Yea don't do that btw, I came home to my home and it looked like I had be robbed! I was 'lucky' he left the washing machine!

Anyway. Does it matter that it was 6 years later I got remarried and then had my second child?
That ended 8 years ago and I divorced once again. 10 years on I figured bollocks to getting married before I had my third child! I did it all 'right' before, the 'old way' marriage then kids and that went wrong. So I said I'll do it all wrong going backwards this time! So it goes right!

Why do I feel the judgment and need to justify myself?  The 'old way' society has me conflicted.

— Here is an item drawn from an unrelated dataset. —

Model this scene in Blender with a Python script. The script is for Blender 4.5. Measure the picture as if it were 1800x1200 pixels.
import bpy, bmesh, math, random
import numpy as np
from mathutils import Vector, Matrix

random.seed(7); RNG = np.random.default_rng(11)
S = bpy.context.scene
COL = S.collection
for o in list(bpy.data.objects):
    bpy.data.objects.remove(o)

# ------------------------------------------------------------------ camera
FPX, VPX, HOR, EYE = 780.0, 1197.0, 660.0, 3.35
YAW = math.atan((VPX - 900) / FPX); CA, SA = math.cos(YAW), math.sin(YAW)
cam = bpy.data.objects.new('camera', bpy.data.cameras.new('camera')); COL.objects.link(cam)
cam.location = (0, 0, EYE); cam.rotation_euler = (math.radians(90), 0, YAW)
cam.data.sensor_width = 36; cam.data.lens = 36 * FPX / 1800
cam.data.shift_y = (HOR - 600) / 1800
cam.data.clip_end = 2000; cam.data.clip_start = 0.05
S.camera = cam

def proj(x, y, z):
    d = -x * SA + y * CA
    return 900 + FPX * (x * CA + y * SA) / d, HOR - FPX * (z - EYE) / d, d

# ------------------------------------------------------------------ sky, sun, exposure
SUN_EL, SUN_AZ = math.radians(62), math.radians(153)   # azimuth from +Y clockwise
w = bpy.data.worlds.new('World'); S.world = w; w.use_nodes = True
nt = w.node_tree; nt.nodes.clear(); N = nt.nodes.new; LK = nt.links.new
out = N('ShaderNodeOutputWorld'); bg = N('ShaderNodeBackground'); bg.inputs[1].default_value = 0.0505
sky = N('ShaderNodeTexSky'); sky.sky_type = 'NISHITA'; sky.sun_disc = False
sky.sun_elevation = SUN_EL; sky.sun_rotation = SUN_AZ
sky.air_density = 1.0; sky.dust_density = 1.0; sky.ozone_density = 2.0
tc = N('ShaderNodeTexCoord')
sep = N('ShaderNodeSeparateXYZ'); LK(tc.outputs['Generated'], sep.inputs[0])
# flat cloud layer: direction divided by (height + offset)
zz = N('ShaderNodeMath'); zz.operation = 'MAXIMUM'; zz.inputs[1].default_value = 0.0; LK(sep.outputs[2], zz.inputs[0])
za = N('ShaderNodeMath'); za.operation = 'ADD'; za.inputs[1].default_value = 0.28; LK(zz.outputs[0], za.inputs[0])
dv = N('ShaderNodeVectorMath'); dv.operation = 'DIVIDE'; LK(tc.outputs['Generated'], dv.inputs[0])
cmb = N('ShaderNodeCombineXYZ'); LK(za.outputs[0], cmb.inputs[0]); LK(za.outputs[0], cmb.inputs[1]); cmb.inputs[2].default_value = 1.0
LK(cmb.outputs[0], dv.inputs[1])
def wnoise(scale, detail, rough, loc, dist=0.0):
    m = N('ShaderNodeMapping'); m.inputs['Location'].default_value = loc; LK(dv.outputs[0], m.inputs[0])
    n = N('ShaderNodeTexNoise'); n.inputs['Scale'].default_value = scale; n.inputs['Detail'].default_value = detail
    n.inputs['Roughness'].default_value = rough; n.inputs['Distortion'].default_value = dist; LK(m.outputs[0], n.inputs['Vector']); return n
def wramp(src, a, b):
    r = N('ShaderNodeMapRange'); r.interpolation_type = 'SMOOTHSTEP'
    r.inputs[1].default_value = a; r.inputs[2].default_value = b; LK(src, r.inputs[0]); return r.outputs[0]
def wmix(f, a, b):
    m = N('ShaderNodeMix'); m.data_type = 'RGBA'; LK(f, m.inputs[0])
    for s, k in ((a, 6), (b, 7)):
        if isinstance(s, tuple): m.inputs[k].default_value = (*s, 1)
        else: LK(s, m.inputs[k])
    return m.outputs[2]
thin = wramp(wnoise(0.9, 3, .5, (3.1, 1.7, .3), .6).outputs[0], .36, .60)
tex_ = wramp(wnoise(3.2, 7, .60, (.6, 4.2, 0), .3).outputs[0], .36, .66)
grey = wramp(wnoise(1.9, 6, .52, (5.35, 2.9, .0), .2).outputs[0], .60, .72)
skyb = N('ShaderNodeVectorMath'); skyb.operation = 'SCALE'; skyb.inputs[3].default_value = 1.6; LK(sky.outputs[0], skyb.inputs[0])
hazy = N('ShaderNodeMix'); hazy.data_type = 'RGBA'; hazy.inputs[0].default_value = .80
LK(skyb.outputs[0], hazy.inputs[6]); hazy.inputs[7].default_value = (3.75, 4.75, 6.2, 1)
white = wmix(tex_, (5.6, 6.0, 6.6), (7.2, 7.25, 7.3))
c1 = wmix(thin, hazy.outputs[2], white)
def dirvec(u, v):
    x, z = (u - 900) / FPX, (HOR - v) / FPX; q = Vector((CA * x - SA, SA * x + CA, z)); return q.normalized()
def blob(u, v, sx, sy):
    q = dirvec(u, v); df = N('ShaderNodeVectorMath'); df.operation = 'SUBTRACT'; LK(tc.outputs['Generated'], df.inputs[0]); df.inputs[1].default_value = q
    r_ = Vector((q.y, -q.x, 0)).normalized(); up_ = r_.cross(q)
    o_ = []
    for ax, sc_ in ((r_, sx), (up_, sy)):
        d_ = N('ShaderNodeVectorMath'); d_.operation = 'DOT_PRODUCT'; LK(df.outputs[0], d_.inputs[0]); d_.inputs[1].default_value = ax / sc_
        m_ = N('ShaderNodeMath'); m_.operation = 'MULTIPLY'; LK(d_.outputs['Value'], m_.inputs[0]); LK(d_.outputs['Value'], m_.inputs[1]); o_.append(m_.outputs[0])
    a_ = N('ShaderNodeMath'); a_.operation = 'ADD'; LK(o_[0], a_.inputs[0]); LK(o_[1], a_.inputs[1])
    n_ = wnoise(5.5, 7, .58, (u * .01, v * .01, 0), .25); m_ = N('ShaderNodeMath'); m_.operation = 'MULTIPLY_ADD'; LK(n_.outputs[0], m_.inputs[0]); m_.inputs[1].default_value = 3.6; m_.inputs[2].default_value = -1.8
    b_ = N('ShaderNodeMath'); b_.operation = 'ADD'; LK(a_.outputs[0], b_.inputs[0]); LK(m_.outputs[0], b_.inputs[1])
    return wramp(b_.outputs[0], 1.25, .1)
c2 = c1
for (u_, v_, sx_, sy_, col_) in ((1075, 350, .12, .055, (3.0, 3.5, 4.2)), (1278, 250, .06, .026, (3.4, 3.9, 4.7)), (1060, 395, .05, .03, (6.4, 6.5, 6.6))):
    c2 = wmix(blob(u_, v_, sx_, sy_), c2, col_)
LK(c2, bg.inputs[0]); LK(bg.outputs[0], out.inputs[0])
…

So my kids trot off to daddy's most weekends. the kids do come home with some we did this or that, or we didn't do anything. A week or so ago I had the thought about 'dads weekend' code. Should it be, 'what happens at dads, stays at dads?' Or should the kids inform mummy dearest of the ins and outs of daddy's life with his kid(s)? It got me thinking a little. Where might the line be on this one? I mean I wouldn't like the kids sitting there telling their dad, 'mum did this mum done that!'

No one likes to be judged especially when you have an ex whom you share parental responsibilities with and one of the failures in that marriage was parenting differences.
It's hard to gain advice on this when there is still a stigma attached to divorce and parted parenting. It feels like people are still learning and adjusting to the idea of not everyone has one mum, one dad, living in one house. All sitting at the dinner table discussing their day's events.

I know this post has kinda just died as I sit on my question mark. I guess I just wanted this out of my head.
Off for some soup and French bread as I am rocking my late 30's like a boss!